Since getting back to Paris, I've been thinking uneasily about Francis's reaction to my text. It shouldn't really be a problem since it consists chiefly of what he himself has told me, which I have carefully reproduced verbatim, right down to the oddities and emphases of his way of talking. But of course he may not like his own words coming back at him, just as people often dislike photographs of themselves, and just because he takes every liberty imaginable when portraying other people does not mean he will be more accepting of this portrait of himself. These fears have proved unfounded, however. Francis has actually posted the typescript back to me – I recognized the slanting handwriting in felt-tip on the envelope right away – with only a couple of changes. One concerns a snide remark about Henry Moore (‘Artists are never satisfied with their work, though I believe Henry Moore is'), and the other the reference to Peter Lacy, whose name he asks me to replace by ‘a friend' since ‘some of his relatives are still alive'. He has also scrawled on the last page: ‘All this is only half correct, but leave it as it is some of the truth is better than none – please add this paragraph.'

I'm delighted and hugely relieved, of course, and I ask Alice to provide an initial translation of the excerpts which we then go over together until we're satisfied we've got not only the meaning but as far as possible the sound of the original. Francis told me that the translation I did with Michel Leiris made him sound more intelligent in French than in the original English, so I'm hoping for something similar here. Now of course I'm worried that the
NRF
will find it's not quite what they'd hoped for, but I seem to be on a roll because they get back right away to say how keen they are to take it. Lambrichs has actually written to me on
NRF
-headed paper saying that he thinks the excerpts form a ‘
texte admirable, saisissant par son accent de vérité
', and confirming he wants to publish it exactly as it stands. I am over the moon, I can hardly believe I've got this far; with all the doubt and anxiety along the way, it seems almost too good to be true. I go back to work on the book itself, riding a surge of new confidence, and as I write everything seems to flow and fall into place. If I'm looking for what some character in the book would say or how they look, I only have to wander down the rue Rambuteau to do my daily shopping and a face or a phrase will suddenly come into focus and I'll have what I want – the throwaway remark, the wizened visage – and all I need do is go back to my Olivetti and hammer out what has been handed to me on a plate. This is the first time in the process of writing that I have ever experienced a state of grace.

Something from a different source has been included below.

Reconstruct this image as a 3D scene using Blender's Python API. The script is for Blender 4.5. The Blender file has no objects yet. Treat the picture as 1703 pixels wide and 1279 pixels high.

And yet a niggling doubt persists. I've already had an exhibition project based on the sources of Bacon's art from the Egyptians through Vélazquez and Rembrandt to Picasso at first warmly encouraged by Francis, then, once I'd found the right museum and developed the concept, flatly turned down. And I've seen other people's projects, for shows and books and films, come to grief. I want to be really sure that Francis is also happy with the French version, so I make another quick trip to London where we do an epic tour of the bars with me following him around
shoving the translation back into his raincoat pocket every time it falls out as we get out of taxis or climb stairs to a club, and when I leave him around dawn on a street corner in Soho I can't be quite sure whether the manuscript is still wedged in his coat or has dropped out and got lost in the dark.